## To be done
Give back all the data exactly, line by line.

## Recorded data
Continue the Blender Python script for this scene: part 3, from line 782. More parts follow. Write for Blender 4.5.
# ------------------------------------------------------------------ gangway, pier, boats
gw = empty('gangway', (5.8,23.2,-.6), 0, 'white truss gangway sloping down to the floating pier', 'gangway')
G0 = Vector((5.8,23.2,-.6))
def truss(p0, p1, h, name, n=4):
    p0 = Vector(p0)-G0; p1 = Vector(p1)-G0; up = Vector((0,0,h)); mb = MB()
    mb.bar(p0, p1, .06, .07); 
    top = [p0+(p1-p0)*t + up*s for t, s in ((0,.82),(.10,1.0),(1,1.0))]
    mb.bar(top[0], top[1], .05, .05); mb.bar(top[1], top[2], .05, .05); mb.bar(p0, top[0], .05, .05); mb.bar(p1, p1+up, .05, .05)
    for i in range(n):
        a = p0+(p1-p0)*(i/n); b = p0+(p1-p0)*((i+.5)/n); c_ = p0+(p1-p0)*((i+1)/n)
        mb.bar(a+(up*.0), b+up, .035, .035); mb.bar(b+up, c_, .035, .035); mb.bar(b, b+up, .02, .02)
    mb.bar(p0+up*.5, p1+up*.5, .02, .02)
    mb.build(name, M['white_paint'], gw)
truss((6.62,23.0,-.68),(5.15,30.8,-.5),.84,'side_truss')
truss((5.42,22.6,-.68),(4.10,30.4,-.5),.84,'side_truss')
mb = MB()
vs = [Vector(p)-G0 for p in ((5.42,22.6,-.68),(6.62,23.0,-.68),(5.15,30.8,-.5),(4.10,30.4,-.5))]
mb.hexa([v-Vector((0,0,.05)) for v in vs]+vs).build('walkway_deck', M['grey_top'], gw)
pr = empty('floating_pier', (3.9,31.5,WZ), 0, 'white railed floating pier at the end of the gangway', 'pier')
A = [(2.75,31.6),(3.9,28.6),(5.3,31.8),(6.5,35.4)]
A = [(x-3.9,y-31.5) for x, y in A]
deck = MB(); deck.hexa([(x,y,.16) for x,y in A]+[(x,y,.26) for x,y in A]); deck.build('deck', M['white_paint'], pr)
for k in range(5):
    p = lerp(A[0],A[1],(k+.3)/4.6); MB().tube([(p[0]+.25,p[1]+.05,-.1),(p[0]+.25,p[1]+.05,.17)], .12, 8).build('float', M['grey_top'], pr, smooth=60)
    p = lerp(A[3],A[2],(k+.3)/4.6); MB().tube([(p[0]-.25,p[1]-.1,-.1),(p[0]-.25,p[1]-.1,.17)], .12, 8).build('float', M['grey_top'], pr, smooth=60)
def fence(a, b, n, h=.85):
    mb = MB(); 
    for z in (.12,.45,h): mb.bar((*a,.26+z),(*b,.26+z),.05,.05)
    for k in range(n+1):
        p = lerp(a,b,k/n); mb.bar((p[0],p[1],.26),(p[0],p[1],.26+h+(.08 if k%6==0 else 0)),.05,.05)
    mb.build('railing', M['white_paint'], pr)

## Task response
Continue the Blender Python script for this scene: part 3, from line 782. More parts follow. Write for Blender 4.5.
# ------------------------------------------------------------------ gangway, pier, boats
gw = empty('gangway', (5.8,23.2,-.6), 0, 'white truss gangway sloping down to the floating pier', 'gangway')
G0 = Vector((5.8,23.2,-.6))
def truss(p0, p1, h, name, n=4):
    p0 = Vector(p0)-G0; p1 = Vector(p1)-G0; up = Vector((0,0,h)); mb = MB()
    mb.bar(p0, p1, .06, .07); 
    top = [p0+(p1-p0)*t + up*s for t, s in ((0,.82),(.10,1.0),(1,1.0))]
    mb.bar(top[0], top[1], .05, .05); mb.bar(top[1], top[2], .05, .05); mb.bar(p0, top[0], .05, .05); mb.bar(p1, p1+up, .05, .05)
    for i in range(n):
        a = p0+(p1-p0)*(i/n); b = p0+(p1-p0)*((i+.5)/n); c_ = p0+(p1-p0)*((i+1)/n)
        mb.bar(a+(up*.0), b+up, .035, .035); mb.bar(b+up, c_, .035, .035); mb.bar(b, b+up, .02, .02)
    mb.bar(p0+up*.5, p1+up*.5, .02, .02)
    mb.build(name, M['white_paint'], gw)
truss((6.62,23.0,-.68),(5.15,30.8,-.5),.84,'side_truss')
truss((5.42,22.6,-.68),(4.10,30.4,-.5),.84,'side_truss')
mb = MB()
vs = [Vector(p)-G0 for p in ((5.42,22.6,-.68),(6.62,23.0,-.68),(5.15,30.8,-.5),(4.10,30.4,-.5))]
mb.hexa([v-Vector((0,0,.05)) for v in vs]+vs).build('walkway_deck', M['grey_top'], gw)
pr = empty('floating_pier', (3.9,31.5,WZ), 0, 'white railed floating pier at the end of the gangway', 'pier')
A = [(2.75,31.6),(3.9,28.6),(5.3,31.8),(6.5,35.4)]
A = [(x-3.9,y-31.5) for x, y in A]
deck = MB(); deck.hexa([(x,y,.16) for x,y in A]+[(x,y,.26) for x,y in A]); deck.build('deck', M['white_paint'], pr)
for k in range(5):
    p = lerp(A[0],A[1],(k+.3)/4.6); MB().tube([(p[0]+.25,p[1]+.05,-.1),(p[0]+.25,p[1]+.05,.17)], .12, 8).build('float', M['grey_top'], pr, smooth=60)
    p = lerp(A[3],A[2],(k+.3)/4.6); MB().tube([(p[0]-.25,p[1]-.1,-.1),(p[0]-.25,p[1]-.1,.17)], .12, 8).build('float', M['grey_top'], pr, smooth=60)
def fence(a, b, n, h=.85):
    mb = MB(); 
    for z in (.12,.45,h): mb.bar((*a,.26+z),(*b,.26+z),.05,.05)
    for k in range(n+1):
        p = lerp(a,b,k/n); mb.bar((p[0],p[1],.26),(p[0],p[1],.26+h+(.08 if k%6==0 else 0)),.05,.05)
    mb.build('railing', M['white_paint'], pr)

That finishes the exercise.